• _TASK TO CARRY OUT_:
Look below for the line with "Recreate this scene" and the line with "nr = np.random.default_rng(11)"; repeat exactly those two lines and all lines between them, but no pictures.

Scripts that build scenes
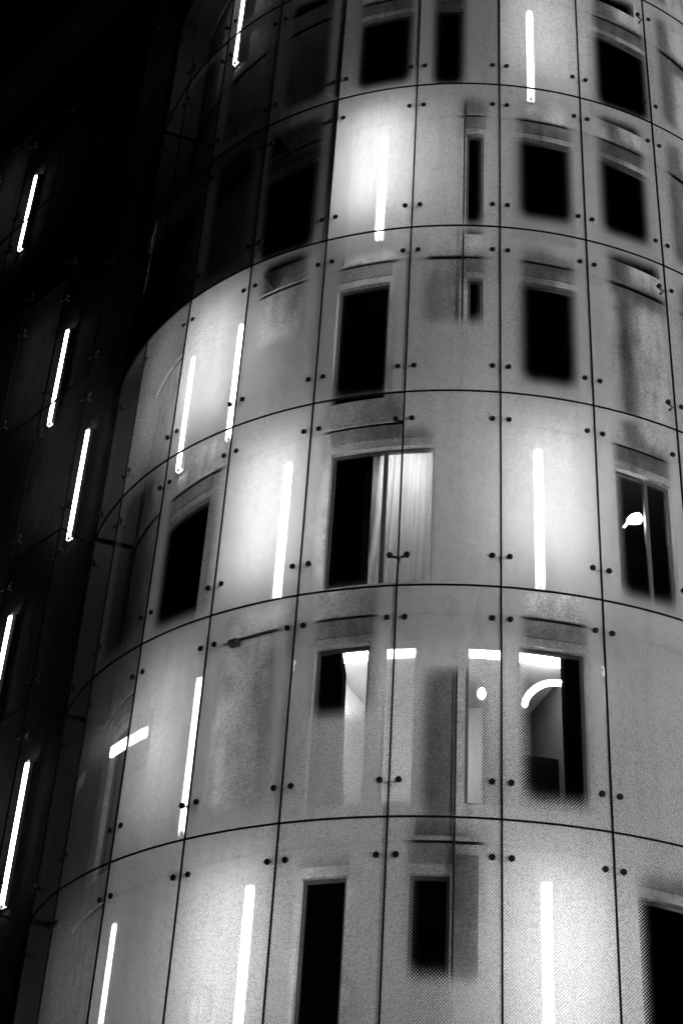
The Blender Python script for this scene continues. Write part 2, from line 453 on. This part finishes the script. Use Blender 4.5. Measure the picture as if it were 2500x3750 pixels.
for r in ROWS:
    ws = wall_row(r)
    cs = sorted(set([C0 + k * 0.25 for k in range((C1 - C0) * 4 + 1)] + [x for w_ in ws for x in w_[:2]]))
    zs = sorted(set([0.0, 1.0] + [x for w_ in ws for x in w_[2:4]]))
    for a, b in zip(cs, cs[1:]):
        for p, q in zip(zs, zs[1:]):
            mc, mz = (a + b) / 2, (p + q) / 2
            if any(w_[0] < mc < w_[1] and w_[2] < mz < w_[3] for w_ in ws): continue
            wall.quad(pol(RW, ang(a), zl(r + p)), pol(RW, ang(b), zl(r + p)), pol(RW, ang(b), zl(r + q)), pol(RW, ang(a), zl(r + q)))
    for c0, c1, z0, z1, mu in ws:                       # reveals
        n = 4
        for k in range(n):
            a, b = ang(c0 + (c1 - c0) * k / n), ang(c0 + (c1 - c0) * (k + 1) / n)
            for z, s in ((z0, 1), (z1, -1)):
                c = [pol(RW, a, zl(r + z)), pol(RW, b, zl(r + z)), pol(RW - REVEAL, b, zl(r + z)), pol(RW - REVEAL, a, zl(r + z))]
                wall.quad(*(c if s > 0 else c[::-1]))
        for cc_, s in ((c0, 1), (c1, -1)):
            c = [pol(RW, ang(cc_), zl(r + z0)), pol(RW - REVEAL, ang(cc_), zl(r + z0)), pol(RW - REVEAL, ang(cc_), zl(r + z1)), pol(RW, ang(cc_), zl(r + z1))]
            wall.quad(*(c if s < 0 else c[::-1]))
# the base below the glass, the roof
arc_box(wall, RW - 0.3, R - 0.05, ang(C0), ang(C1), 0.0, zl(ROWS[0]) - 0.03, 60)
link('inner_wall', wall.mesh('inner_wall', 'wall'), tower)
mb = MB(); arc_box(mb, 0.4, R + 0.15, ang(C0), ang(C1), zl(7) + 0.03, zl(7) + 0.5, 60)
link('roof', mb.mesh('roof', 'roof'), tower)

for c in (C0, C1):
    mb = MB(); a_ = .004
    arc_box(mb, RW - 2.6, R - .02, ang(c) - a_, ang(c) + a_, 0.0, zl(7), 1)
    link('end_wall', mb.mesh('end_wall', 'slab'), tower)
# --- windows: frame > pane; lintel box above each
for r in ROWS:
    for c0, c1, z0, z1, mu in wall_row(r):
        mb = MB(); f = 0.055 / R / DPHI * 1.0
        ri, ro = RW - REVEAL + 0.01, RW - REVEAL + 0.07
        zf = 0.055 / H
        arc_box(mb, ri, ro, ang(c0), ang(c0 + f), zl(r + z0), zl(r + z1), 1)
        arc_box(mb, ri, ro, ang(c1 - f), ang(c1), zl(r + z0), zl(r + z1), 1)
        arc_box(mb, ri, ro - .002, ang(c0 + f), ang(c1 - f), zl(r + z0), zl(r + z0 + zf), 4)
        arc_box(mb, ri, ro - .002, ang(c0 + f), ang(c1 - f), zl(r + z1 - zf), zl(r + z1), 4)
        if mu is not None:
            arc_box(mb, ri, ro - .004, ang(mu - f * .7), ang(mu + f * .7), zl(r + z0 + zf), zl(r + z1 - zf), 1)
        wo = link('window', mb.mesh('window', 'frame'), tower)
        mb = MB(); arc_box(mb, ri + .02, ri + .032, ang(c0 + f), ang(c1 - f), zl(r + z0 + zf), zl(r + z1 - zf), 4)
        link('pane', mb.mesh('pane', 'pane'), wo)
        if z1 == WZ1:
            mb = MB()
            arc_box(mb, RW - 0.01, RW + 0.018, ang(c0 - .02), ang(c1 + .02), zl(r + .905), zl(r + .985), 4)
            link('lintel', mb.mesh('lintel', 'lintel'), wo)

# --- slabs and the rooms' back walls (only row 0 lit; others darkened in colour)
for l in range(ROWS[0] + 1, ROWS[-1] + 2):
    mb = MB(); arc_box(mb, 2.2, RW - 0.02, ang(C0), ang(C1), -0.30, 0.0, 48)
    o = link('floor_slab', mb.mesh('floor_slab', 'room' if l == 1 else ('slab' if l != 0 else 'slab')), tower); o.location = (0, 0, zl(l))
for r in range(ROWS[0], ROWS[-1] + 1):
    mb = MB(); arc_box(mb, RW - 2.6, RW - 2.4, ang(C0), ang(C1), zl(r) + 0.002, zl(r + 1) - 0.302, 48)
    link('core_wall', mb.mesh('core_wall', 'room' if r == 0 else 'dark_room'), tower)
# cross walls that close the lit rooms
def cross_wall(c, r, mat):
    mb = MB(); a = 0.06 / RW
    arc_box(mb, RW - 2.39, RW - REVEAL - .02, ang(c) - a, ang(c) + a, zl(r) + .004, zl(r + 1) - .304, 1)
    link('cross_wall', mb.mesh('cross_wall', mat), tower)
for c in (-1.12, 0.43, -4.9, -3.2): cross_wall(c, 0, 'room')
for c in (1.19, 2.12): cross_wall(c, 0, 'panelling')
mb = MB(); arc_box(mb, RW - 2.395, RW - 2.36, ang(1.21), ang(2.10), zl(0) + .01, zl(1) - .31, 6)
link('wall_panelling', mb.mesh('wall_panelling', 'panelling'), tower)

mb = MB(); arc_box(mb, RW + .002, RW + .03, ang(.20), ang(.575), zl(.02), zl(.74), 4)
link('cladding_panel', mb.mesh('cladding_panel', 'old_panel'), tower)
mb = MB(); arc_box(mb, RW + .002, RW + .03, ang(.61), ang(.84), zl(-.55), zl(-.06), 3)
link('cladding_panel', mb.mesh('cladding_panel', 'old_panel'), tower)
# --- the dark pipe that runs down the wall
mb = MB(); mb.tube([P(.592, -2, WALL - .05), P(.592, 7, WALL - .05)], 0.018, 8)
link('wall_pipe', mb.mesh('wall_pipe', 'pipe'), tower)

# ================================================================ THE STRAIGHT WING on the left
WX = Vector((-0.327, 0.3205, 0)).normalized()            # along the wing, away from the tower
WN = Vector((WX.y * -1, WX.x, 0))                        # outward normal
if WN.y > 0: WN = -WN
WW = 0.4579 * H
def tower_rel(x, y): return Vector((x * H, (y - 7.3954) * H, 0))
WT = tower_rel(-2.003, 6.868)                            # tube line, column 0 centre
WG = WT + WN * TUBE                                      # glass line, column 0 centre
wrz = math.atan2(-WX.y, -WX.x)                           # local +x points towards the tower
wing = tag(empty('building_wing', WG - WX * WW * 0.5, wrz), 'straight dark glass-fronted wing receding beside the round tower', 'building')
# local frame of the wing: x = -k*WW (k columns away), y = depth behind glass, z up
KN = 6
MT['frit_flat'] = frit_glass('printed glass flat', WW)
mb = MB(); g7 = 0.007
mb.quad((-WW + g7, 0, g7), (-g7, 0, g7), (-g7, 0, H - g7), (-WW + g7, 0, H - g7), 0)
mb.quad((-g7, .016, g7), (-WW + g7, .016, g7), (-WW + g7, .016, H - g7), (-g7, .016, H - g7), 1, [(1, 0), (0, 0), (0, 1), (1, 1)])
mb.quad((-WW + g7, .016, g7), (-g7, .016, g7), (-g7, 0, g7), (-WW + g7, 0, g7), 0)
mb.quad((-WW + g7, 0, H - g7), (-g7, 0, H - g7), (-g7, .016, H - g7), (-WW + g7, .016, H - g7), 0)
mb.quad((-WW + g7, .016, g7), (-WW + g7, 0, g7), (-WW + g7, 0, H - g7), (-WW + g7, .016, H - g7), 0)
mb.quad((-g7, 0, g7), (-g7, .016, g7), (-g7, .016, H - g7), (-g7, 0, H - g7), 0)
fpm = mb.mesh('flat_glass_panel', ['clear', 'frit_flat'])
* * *
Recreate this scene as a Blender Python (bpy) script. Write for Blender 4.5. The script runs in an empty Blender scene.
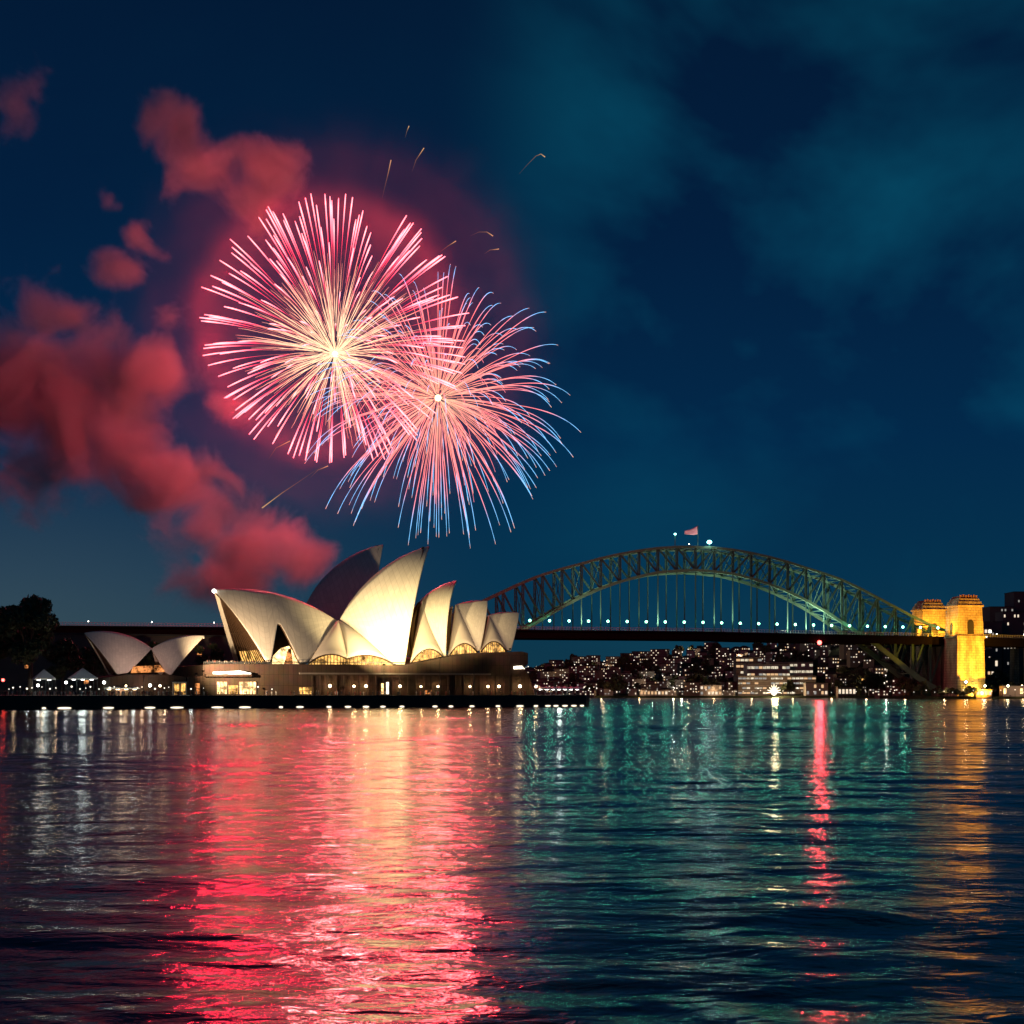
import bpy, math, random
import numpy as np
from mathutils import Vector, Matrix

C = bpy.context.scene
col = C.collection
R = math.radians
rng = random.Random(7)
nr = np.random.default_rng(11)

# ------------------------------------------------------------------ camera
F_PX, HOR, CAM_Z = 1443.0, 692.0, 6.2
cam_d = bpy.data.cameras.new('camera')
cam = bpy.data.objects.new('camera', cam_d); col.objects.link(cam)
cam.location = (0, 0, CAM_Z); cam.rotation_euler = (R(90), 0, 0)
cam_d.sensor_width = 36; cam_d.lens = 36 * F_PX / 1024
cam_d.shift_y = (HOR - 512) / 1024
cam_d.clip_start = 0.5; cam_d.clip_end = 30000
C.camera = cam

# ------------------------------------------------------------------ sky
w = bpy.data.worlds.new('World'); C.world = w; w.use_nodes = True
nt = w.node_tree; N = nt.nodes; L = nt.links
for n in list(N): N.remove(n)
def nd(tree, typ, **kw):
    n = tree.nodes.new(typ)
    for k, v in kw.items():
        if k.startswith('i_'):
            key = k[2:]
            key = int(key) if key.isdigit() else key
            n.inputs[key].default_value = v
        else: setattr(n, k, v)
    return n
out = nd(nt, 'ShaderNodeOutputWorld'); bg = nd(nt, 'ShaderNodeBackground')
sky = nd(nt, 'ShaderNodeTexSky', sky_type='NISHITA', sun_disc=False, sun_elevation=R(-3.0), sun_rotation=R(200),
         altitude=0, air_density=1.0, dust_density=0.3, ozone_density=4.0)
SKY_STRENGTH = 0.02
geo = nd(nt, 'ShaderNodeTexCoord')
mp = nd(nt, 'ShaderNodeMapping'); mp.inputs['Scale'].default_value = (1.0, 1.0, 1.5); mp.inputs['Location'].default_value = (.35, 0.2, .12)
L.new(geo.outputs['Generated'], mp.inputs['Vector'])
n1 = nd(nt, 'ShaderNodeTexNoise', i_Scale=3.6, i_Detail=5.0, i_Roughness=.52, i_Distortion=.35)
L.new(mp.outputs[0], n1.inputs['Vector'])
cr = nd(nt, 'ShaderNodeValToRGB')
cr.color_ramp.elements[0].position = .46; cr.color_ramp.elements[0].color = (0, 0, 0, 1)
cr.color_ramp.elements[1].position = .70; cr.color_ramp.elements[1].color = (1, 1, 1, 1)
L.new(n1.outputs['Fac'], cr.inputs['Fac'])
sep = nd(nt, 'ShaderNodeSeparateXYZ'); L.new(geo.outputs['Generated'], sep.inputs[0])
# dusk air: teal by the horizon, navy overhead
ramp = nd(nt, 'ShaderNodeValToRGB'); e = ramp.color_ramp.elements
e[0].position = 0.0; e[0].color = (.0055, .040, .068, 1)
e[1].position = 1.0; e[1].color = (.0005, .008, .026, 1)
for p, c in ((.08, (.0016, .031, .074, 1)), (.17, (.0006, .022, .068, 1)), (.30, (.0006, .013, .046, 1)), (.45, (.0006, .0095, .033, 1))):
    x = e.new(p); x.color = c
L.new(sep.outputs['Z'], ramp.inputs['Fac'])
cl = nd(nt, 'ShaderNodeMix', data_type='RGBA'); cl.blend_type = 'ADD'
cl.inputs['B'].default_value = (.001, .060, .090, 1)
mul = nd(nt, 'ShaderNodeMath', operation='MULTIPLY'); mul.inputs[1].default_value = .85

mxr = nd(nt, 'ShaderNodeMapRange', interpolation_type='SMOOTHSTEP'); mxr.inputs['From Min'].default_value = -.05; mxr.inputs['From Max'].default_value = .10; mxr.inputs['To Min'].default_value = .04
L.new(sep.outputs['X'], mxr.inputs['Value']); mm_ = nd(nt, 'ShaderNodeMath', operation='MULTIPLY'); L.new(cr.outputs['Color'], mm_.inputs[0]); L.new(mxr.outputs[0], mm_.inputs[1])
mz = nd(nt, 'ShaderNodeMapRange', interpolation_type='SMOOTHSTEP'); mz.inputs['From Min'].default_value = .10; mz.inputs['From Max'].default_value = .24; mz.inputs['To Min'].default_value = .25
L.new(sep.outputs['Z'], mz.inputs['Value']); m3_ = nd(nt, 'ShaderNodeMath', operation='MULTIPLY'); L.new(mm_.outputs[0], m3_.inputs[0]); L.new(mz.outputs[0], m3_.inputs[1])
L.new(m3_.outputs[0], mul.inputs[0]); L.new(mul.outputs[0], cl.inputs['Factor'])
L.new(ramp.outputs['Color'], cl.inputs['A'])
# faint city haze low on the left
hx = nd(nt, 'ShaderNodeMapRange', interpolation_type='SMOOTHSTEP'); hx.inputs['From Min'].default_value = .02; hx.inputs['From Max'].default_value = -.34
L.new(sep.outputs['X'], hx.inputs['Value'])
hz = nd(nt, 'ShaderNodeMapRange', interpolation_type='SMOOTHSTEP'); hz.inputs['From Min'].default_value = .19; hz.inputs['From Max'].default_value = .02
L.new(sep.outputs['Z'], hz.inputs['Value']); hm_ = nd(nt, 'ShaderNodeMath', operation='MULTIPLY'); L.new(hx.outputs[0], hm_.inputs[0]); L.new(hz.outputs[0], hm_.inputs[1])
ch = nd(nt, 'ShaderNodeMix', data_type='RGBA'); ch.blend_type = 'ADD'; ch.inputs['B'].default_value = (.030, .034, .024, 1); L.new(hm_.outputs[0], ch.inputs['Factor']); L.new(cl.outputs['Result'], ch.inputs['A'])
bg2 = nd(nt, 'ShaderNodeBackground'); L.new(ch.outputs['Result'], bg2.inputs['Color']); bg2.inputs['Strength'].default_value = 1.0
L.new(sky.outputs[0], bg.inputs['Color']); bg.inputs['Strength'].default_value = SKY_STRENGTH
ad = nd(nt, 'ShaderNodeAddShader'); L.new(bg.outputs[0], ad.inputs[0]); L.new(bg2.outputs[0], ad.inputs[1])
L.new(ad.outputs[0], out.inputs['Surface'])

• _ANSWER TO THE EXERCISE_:
Recreate this scene as a Blender Python (bpy) script. Write for Blender 4.5. The script runs in an empty Blender scene.
import bpy, math, random
import numpy as np
from mathutils import Vector, Matrix

C = bpy.context.scene
col = C.collection
R = math.radians
rng = random.Random(7)
nr = np.random.default_rng(11)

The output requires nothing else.